**Working data:**
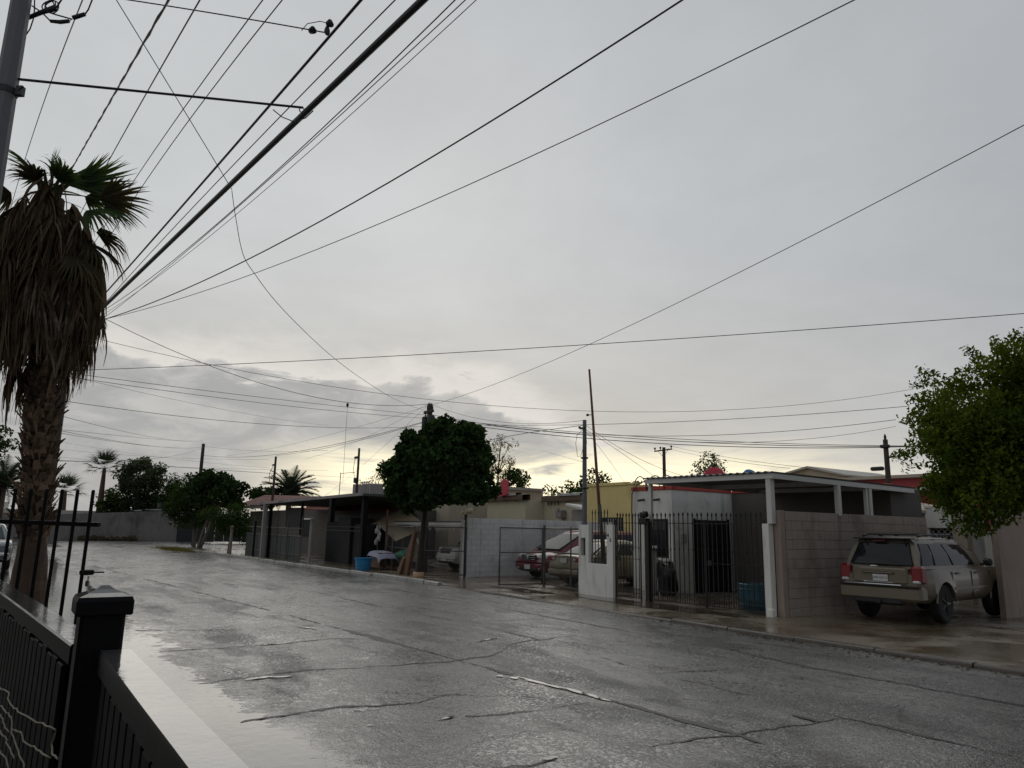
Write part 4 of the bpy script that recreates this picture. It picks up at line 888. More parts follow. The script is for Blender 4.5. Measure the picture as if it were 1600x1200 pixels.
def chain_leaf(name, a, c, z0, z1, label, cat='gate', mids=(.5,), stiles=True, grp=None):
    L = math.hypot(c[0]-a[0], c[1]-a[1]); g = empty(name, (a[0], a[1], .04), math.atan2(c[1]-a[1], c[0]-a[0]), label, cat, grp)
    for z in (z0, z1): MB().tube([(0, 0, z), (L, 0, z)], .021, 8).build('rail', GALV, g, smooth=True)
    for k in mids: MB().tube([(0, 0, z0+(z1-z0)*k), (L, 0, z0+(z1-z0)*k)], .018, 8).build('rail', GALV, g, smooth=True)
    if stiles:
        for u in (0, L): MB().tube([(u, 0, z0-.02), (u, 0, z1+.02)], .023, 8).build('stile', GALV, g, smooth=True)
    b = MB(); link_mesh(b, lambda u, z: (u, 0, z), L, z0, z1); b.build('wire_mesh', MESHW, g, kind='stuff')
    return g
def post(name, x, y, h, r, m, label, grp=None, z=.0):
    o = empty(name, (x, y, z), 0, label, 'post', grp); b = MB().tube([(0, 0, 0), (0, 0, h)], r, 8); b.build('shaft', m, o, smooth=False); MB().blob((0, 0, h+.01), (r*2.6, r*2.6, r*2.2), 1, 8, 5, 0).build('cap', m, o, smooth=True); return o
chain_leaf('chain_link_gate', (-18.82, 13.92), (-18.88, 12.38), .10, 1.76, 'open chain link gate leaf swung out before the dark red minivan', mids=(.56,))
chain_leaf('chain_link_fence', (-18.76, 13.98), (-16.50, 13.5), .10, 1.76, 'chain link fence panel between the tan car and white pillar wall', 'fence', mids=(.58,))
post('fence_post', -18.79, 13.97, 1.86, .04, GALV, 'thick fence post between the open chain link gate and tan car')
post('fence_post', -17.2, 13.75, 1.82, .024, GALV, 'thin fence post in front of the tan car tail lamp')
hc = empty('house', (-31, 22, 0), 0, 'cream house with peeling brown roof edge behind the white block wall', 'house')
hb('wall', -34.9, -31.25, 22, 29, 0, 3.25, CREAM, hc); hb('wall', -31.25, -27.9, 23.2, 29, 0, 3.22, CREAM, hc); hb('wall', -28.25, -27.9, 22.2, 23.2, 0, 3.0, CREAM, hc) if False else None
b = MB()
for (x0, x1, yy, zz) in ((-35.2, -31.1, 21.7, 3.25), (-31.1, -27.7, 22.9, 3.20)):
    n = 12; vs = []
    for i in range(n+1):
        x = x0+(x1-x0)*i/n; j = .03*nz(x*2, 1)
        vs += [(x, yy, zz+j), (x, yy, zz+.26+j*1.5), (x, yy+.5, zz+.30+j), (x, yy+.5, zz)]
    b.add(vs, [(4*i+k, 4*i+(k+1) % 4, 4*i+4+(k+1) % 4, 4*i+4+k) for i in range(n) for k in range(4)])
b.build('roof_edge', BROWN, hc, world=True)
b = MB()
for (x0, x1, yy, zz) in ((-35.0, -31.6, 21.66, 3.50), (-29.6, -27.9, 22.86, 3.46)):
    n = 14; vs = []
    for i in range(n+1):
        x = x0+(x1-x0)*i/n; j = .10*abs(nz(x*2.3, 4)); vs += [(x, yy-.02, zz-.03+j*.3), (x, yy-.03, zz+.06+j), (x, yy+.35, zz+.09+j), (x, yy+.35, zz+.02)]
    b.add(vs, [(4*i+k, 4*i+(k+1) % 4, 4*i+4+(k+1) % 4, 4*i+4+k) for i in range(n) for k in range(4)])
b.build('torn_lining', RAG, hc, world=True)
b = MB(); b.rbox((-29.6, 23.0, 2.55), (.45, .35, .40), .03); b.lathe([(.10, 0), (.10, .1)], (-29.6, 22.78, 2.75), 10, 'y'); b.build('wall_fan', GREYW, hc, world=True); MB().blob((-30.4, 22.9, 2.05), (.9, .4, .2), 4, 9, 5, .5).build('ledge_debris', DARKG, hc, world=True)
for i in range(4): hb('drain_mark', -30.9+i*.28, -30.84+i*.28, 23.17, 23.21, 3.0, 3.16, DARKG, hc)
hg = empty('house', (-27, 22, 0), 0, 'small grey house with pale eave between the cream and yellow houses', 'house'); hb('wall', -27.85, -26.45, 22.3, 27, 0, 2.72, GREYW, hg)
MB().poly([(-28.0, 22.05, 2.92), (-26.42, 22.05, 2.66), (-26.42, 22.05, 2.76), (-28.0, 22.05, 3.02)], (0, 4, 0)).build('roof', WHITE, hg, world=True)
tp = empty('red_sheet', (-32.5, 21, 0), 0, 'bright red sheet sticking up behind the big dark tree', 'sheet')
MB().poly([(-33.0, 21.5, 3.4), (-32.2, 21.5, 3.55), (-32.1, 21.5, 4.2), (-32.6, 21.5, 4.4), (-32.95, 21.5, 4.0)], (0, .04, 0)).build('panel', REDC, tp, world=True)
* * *
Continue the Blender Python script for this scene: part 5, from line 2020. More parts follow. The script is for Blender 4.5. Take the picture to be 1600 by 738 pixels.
==
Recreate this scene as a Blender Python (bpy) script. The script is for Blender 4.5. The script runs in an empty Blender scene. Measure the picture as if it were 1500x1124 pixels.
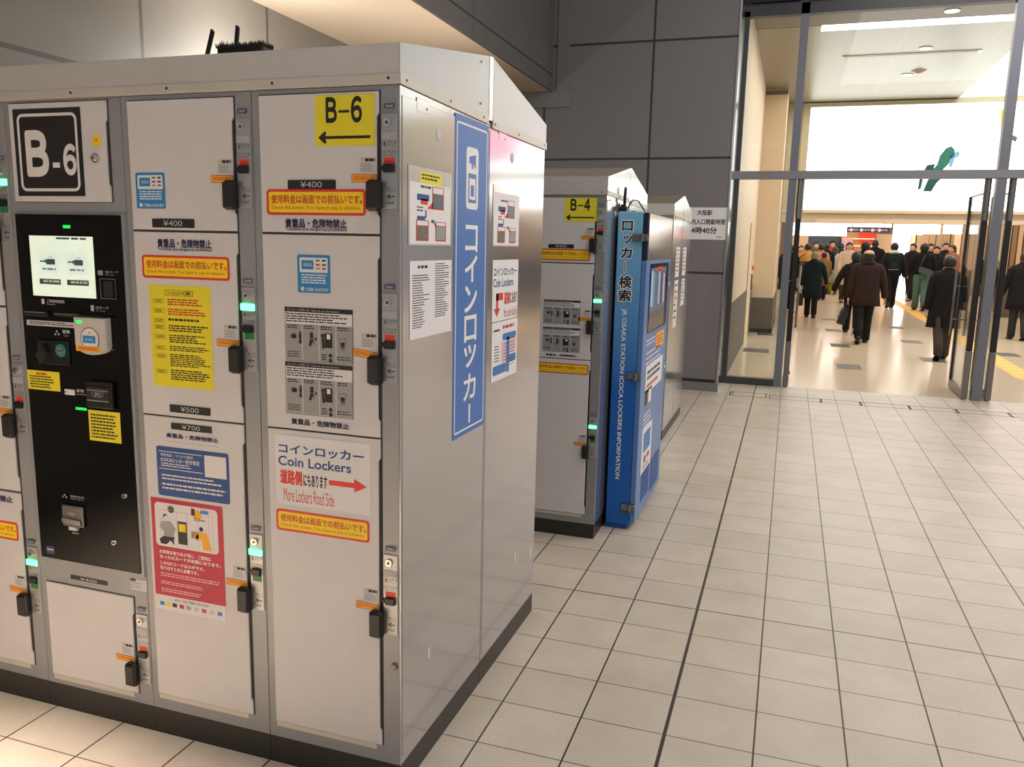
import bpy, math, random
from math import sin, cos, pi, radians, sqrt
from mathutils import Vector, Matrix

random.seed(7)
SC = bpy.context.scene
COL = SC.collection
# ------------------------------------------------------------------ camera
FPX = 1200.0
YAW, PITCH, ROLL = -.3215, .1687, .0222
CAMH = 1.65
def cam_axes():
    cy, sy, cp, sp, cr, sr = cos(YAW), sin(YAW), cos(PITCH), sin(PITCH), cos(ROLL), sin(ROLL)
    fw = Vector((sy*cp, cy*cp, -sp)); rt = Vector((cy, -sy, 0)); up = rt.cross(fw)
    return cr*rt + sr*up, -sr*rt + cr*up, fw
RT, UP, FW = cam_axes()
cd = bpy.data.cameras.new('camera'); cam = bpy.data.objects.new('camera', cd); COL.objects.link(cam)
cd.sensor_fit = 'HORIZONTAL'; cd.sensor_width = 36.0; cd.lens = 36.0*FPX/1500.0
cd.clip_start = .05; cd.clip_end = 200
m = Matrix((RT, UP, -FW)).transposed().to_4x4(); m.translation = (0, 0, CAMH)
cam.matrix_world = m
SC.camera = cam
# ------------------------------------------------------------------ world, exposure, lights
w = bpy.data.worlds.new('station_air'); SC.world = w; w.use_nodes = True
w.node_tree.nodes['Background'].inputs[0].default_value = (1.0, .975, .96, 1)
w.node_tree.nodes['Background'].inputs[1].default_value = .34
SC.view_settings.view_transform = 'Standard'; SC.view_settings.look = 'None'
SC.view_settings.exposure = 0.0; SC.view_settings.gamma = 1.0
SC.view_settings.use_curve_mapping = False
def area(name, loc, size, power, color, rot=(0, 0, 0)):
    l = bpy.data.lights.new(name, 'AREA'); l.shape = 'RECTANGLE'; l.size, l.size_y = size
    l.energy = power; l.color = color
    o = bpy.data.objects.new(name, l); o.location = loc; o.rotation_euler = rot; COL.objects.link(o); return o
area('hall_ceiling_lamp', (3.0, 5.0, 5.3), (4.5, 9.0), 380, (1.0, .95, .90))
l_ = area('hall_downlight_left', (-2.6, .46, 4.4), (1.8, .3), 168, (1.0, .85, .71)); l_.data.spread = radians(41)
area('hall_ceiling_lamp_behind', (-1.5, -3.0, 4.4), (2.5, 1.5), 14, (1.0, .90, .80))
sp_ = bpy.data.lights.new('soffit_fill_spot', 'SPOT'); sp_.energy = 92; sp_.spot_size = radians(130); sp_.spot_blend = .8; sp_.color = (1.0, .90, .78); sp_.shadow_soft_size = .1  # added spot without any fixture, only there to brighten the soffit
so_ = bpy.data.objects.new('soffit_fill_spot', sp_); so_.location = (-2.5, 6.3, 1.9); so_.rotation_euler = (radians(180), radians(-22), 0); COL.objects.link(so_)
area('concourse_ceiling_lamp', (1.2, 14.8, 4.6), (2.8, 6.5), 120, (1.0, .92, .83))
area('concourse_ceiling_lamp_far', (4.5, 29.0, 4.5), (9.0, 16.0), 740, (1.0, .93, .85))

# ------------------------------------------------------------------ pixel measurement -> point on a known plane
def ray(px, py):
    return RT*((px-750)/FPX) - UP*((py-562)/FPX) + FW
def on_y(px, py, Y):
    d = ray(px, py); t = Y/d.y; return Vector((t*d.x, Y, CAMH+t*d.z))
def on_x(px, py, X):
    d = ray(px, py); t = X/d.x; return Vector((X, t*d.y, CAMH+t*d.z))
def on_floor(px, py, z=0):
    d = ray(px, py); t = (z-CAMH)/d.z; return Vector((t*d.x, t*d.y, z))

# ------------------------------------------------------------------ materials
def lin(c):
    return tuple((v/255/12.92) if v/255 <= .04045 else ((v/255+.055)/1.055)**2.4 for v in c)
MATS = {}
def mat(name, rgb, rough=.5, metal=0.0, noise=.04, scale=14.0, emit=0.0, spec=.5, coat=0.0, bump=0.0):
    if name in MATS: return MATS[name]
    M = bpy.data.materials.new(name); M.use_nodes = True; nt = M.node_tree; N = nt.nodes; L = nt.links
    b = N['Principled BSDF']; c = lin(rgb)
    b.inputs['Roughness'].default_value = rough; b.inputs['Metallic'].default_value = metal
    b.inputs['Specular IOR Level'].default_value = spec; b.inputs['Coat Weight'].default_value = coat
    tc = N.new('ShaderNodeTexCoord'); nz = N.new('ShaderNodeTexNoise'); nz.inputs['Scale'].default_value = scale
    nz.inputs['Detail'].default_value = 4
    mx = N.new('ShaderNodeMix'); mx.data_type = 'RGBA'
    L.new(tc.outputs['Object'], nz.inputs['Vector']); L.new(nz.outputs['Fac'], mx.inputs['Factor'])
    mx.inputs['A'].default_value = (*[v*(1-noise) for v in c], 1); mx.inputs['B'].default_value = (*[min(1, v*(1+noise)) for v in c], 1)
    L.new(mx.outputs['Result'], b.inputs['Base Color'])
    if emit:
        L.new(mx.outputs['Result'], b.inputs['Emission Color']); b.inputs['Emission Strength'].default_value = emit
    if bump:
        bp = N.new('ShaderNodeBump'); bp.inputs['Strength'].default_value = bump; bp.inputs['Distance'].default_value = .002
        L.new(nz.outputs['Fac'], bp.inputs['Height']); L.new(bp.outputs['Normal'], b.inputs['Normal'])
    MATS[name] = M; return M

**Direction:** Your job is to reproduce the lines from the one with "Recreate this scene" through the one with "from mathutils import Vector, Matrix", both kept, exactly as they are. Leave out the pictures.

**Answer in full:**
Recreate this scene as a Blender Python (bpy) script. The script is for Blender 4.5. The script runs in an empty Blender scene. Measure the picture as if it were 1500x1124 pixels.
import bpy, math, random
from math import sin, cos, pi, radians, sqrt
from mathutils import Vector, Matrix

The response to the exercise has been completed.